Kendrick addressed their relationship in candid (if not shocking) fashion on the somber “Mother I Sober,” on which he admitted to being unfaithful to his high school sweetheart, to whom he got engaged in 2015.
“Intoxicated, there’s a lustful nature that I failed to mention/Insecurities that I project, sleepin’ with other women/Whitney’s hurt, the pure soul I know, I found her in the kitchen/Askin’ God, ‘Where did I lose myself? And can it be forgiven?’” he rapped.
The song ends on a cathartic note, though, as Whitney tells Kendrick, “I’m proud of you. You broke a generational curse.” The couple’s two-year-old daughter also makes an appearance on the album with an adorable spoken word cameo at the end of the track.
In a 2017 interview with Rolling Stone following the release of his previous album DAMN., Kendrick Lamar spoke about the importance of growing up with a father.

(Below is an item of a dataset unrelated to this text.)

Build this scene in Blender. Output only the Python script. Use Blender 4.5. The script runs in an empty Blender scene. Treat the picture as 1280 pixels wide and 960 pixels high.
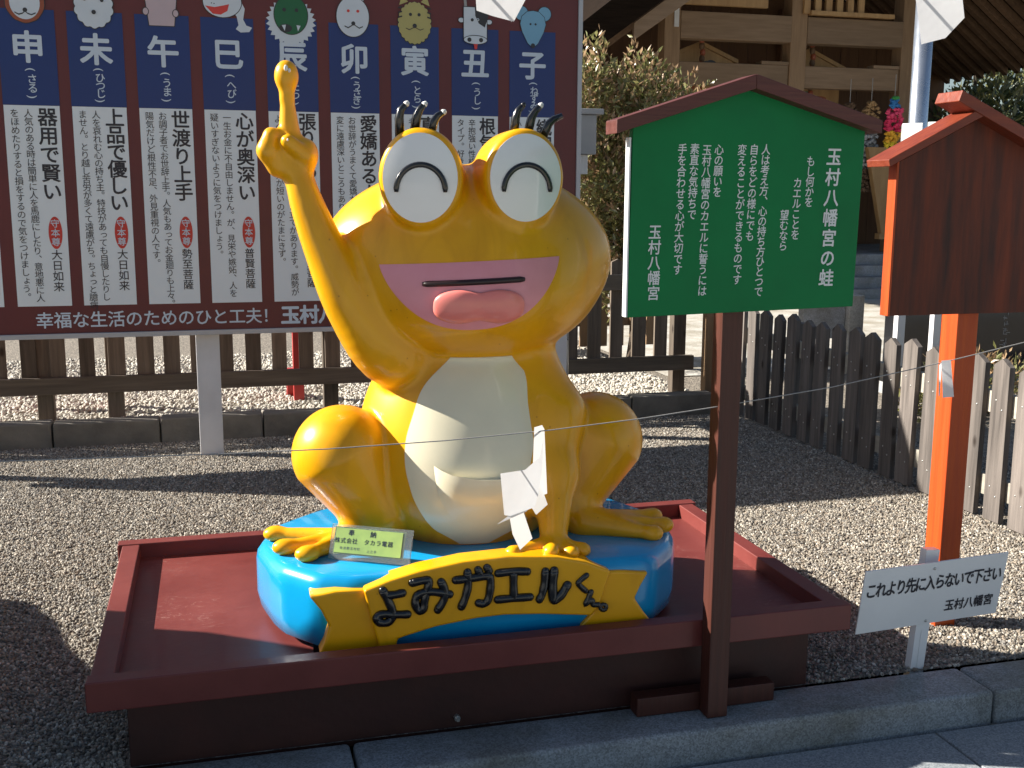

“It taught me how to deal with … emotions. Better than a lot of my peers,” he said. “When you see kids doing things that the world calls harmful or a threat, it’s because they don’t know how to deal with their emotions. When you have a father in your life, you do something, he’ll look at you and say, ‘What the fuck is you doing?’ Putting you in your place. Making you feel this small.
“That was a privilege for me. My peers, their mothers and grandmothers may have taught them the love and the care, but they couldn’t teach them that.”